■ What needs to be done ■
Repeat all of the data precisely.

--- Begin ---

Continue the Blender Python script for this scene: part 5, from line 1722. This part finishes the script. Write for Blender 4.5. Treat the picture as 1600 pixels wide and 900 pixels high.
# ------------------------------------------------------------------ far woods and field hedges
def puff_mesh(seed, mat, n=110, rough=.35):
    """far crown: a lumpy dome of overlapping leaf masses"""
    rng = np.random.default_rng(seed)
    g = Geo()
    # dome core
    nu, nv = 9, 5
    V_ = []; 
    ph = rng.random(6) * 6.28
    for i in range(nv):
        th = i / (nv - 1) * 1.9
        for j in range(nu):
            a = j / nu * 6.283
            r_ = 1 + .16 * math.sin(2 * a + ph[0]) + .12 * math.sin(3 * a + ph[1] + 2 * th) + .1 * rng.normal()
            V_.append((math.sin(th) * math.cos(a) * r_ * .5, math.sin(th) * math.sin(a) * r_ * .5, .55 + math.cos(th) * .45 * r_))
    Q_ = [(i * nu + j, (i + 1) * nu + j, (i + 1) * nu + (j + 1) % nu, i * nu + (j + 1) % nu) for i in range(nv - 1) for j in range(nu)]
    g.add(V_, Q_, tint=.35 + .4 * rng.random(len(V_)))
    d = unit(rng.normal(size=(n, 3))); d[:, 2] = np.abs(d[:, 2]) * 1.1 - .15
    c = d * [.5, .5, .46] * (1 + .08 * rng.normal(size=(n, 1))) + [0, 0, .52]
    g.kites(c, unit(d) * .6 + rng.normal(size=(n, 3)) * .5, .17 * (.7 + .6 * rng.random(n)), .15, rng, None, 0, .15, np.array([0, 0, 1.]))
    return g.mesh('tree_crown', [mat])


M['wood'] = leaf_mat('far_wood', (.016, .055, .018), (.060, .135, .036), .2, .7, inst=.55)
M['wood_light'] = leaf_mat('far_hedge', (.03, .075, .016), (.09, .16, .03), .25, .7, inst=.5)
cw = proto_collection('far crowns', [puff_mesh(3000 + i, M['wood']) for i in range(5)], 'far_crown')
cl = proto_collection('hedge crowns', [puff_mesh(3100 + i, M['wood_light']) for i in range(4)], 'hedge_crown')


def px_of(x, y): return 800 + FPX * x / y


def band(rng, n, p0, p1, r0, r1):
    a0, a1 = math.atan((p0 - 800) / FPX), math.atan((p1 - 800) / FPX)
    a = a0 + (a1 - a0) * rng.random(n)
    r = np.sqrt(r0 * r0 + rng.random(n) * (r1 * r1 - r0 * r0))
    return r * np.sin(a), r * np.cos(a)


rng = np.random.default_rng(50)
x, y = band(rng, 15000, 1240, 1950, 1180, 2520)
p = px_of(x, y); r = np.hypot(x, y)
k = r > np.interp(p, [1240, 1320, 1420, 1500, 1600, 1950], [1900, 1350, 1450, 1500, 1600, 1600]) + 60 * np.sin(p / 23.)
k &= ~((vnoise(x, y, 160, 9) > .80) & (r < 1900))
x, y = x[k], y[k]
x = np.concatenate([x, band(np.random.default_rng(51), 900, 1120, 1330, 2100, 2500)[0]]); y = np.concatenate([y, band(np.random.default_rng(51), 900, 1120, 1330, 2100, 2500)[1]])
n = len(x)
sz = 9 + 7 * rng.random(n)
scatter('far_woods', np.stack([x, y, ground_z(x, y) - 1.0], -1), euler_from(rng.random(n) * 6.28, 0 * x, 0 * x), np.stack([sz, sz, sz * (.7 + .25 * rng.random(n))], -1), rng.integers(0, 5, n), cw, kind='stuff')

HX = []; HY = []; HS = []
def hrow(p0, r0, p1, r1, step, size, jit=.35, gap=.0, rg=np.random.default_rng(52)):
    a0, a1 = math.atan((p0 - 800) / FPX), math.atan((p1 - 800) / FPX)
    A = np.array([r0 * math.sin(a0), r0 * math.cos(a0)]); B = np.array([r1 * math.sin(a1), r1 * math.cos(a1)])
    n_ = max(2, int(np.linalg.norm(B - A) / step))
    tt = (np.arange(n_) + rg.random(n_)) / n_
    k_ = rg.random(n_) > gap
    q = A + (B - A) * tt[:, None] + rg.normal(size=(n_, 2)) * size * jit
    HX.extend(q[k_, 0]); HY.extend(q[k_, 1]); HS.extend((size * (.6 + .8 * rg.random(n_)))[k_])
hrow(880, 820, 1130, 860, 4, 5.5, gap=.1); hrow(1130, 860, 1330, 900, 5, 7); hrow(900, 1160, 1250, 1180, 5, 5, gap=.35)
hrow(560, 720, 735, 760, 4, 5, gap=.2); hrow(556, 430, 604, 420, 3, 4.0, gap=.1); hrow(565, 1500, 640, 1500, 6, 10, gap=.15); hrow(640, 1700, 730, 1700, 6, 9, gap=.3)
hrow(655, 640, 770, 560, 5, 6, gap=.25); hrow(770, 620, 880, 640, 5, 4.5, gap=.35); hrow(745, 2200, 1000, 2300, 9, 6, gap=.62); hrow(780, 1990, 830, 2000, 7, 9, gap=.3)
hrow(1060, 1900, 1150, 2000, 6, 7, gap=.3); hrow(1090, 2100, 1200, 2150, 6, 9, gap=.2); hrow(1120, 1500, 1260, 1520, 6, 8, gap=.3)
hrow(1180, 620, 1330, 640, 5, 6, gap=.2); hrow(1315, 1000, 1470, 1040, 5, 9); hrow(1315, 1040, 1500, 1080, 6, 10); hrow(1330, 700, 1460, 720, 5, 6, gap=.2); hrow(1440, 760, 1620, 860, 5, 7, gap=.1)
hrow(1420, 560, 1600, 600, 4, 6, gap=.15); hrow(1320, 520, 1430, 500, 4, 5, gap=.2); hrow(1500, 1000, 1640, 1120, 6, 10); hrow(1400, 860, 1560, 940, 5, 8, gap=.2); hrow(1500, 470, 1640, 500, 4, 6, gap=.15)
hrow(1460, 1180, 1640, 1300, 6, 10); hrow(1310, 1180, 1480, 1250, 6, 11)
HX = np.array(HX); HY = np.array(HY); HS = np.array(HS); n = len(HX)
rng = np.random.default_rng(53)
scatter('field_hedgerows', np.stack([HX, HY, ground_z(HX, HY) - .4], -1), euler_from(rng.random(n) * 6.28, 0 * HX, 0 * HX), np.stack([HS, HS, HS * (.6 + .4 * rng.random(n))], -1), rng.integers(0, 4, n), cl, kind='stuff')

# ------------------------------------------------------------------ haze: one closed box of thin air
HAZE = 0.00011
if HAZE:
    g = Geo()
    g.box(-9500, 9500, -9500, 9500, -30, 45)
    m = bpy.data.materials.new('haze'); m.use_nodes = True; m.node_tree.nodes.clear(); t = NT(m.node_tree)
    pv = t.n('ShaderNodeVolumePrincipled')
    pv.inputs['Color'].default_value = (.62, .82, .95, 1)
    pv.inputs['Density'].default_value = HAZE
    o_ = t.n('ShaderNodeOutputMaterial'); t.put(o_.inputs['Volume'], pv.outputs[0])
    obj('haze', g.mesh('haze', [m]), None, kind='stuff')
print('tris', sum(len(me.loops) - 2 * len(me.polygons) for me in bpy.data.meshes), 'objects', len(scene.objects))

--- End ---

■ Exercise solution ■
Continue the Blender Python script for this scene: part 5, from line 1722. This part finishes the script. Write for Blender 4.5. Treat the picture as 1600 pixels wide and 900 pixels high.
# ------------------------------------------------------------------ far woods and field hedges
def puff_mesh(seed, mat, n=110, rough=.35):
    """far crown: a lumpy dome of overlapping leaf masses"""
    rng = np.random.default_rng(seed)
    g = Geo()
    # dome core
    nu, nv = 9, 5
    V_ = []; 
    ph = rng.random(6) * 6.28
    for i in range(nv):
        th = i / (nv - 1) * 1.9
        for j in range(nu):
            a = j / nu * 6.283
            r_ = 1 + .16 * math.sin(2 * a + ph[0]) + .12 * math.sin(3 * a + ph[1] + 2 * th) + .1 * rng.normal()
            V_.append((math.sin(th) * math.cos(a) * r_ * .5, math.sin(th) * math.sin(a) * r_ * .5, .55 + math.cos(th) * .45 * r_))
    Q_ = [(i * nu + j, (i + 1) * nu + j, (i + 1) * nu + (j + 1) % nu, i * nu + (j + 1) % nu) for i in range(nv - 1) for j in range(nu)]
    g.add(V_, Q_, tint=.35 + .4 * rng.random(len(V_)))
    d = unit(rng.normal(size=(n, 3))); d[:, 2] = np.abs(d[:, 2]) * 1.1 - .15
    c = d * [.5, .5, .46] * (1 + .08 * rng.normal(size=(n, 1))) + [0, 0, .52]
    g.kites(c, unit(d) * .6 + rng.normal(size=(n, 3)) * .5, .17 * (.7 + .6 * rng.random(n)), .15, rng, None, 0, .15, np.array([0, 0, 1.]))
    return g.mesh('tree_crown', [mat])


M['wood'] = leaf_mat('far_wood', (.016, .055, .018), (.060, .135, .036), .2, .7, inst=.55)
M['wood_light'] = leaf_mat('far_hedge', (.03, .075, .016), (.09, .16, .03), .25, .7, inst=.5)
cw = proto_collection('far crowns', [puff_mesh(3000 + i, M['wood']) for i in range(5)], 'far_crown')
cl = proto_collection('hedge crowns', [puff_mesh(3100 + i, M['wood_light']) for i in range(4)], 'hedge_crown')


def px_of(x, y): return 800 + FPX * x / y


def band(rng, n, p0, p1, r0, r1):
    a0, a1 = math.atan((p0 - 800) / FPX), math.atan((p1 - 800) / FPX)
    a = a0 + (a1 - a0) * rng.random(n)
    r = np.sqrt(r0 * r0 + rng.random(n) * (r1 * r1 - r0 * r0))
    return r * np.sin(a), r * np.cos(a)


rng = np.random.default_rng(50)
x, y = band(rng, 15000, 1240, 1950, 1180, 2520)
p = px_of(x, y); r = np.hypot(x, y)
k = r > np.interp(p, [1240, 1320, 1420, 1500, 1600, 1950], [1900, 1350, 1450, 1500, 1600, 1600]) + 60 * np.sin(p / 23.)
k &= ~((vnoise(x, y, 160, 9) > .80) & (r < 1900))
x, y = x[k], y[k]
x = np.concatenate([x, band(np.random.default_rng(51), 900, 1120, 1330, 2100, 2500)[0]]); y = np.concatenate([y, band(np.random.default_rng(51), 900, 1120, 1330, 2100, 2500)[1]])
n = len(x)
sz = 9 + 7 * rng.random(n)
scatter('far_woods', np.stack([x, y, ground_z(x, y) - 1.0], -1), euler_from(rng.random(n) * 6.28, 0 * x, 0 * x), np.stack([sz, sz, sz * (.7 + .25 * rng.random(n))], -1), rng.integers(0, 5, n), cw, kind='stuff')

HX = []; HY = []; HS = []
def hrow(p0, r0, p1, r1, step, size, jit=.35, gap=.0, rg=np.random.default_rng(52)):
    a0, a1 = math.atan((p0 - 800) / FPX), math.atan((p1 - 800) / FPX)
    A = np.array([r0 * math.sin(a0), r0 * math.cos(a0)]); B = np.array([r1 * math.sin(a1), r1 * math.cos(a1)])
    n_ = max(2, int(np.linalg.norm(B - A) / step))
    tt = (np.arange(n_) + rg.random(n_)) / n_
    k_ = rg.random(n_) > gap
    q = A + (B - A) * tt[:, None] + rg.normal(size=(n_, 2)) * size * jit
    HX.extend(q[k_, 0]); HY.extend(q[k_, 1]); HS.extend((size * (.6 + .8 * rg.random(n_)))[k_])
hrow(880, 820, 1130, 860, 4, 5.5, gap=.1); hrow(1130, 860, 1330, 900, 5, 7); hrow(900, 1160, 1250, 1180, 5, 5, gap=.35)
hrow(560, 720, 735, 760, 4, 5, gap=.2); hrow(556, 430, 604, 420, 3, 4.0, gap=.1); hrow(565, 1500, 640, 1500, 6, 10, gap=.15); hrow(640, 1700, 730, 1700, 6, 9, gap=.3)
hrow(655, 640, 770, 560, 5, 6, gap=.25); hrow(770, 620, 880, 640, 5, 4.5, gap=.35); hrow(745, 2200, 1000, 2300, 9, 6, gap=.62); hrow(780, 1990, 830, 2000, 7, 9, gap=.3)
hrow(1060, 1900, 1150, 2000, 6, 7, gap=.3); hrow(1090, 2100, 1200, 2150, 6, 9, gap=.2); hrow(1120, 1500, 1260, 1520, 6, 8, gap=.3)
hrow(1180, 620, 1330, 640, 5, 6, gap=.2); hrow(1315, 1000, 1470, 1040, 5, 9); hrow(1315, 1040, 1500, 1080, 6, 10); hrow(1330, 700, 1460, 720, 5, 6, gap=.2); hrow(1440, 760, 1620, 860, 5, 7, gap=.1)
hrow(1420, 560, 1600, 600, 4, 6, gap=.15); hrow(1320, 520, 1430, 500, 4, 5, gap=.2); hrow(1500, 1000, 1640, 1120, 6, 10); hrow(1400, 860, 1560, 940, 5, 8, gap=.2); hrow(1500, 470, 1640, 500, 4, 6, gap=.15)
hrow(1460, 1180, 1640, 1300, 6, 10); hrow(1310, 1180, 1480, 1250, 6, 11)
HX = np.array(HX); HY = np.array(HY); HS = np.array(HS); n = len(HX)
rng = np.random.default_rng(53)
scatter('field_hedgerows', np.stack([HX, HY, ground_z(HX, HY) - .4], -1), euler_from(rng.random(n) * 6.28, 0 * HX, 0 * HX), np.stack([HS, HS, HS * (.6 + .4 * rng.random(n))], -1), rng.integers(0, 4, n), cl, kind='stuff')

# ------------------------------------------------------------------ haze: one closed box of thin air
HAZE = 0.00011
if HAZE:
    g = Geo()
    g.box(-9500, 9500, -9500, 9500, -30, 45)
    m = bpy.data.materials.new('haze'); m.use_nodes = True; m.node_tree.nodes.clear(); t = NT(m.node_tree)
    pv = t.n('ShaderNodeVolumePrincipled')
    pv.inputs['Color'].default_value = (.62, .82, .95, 1)
    pv.inputs['Density'].default_value = HAZE
    o_ = t.n('ShaderNodeOutputMaterial'); t.put(o_.inputs['Volume'], pv.outputs[0])
    obj('haze', g.mesh('haze', [m]), None, kind='stuff')
print('tris', sum(len(me.loops) - 2 * len(me.polygons) for me in bpy.data.meshes), 'objects', len(scene.objects))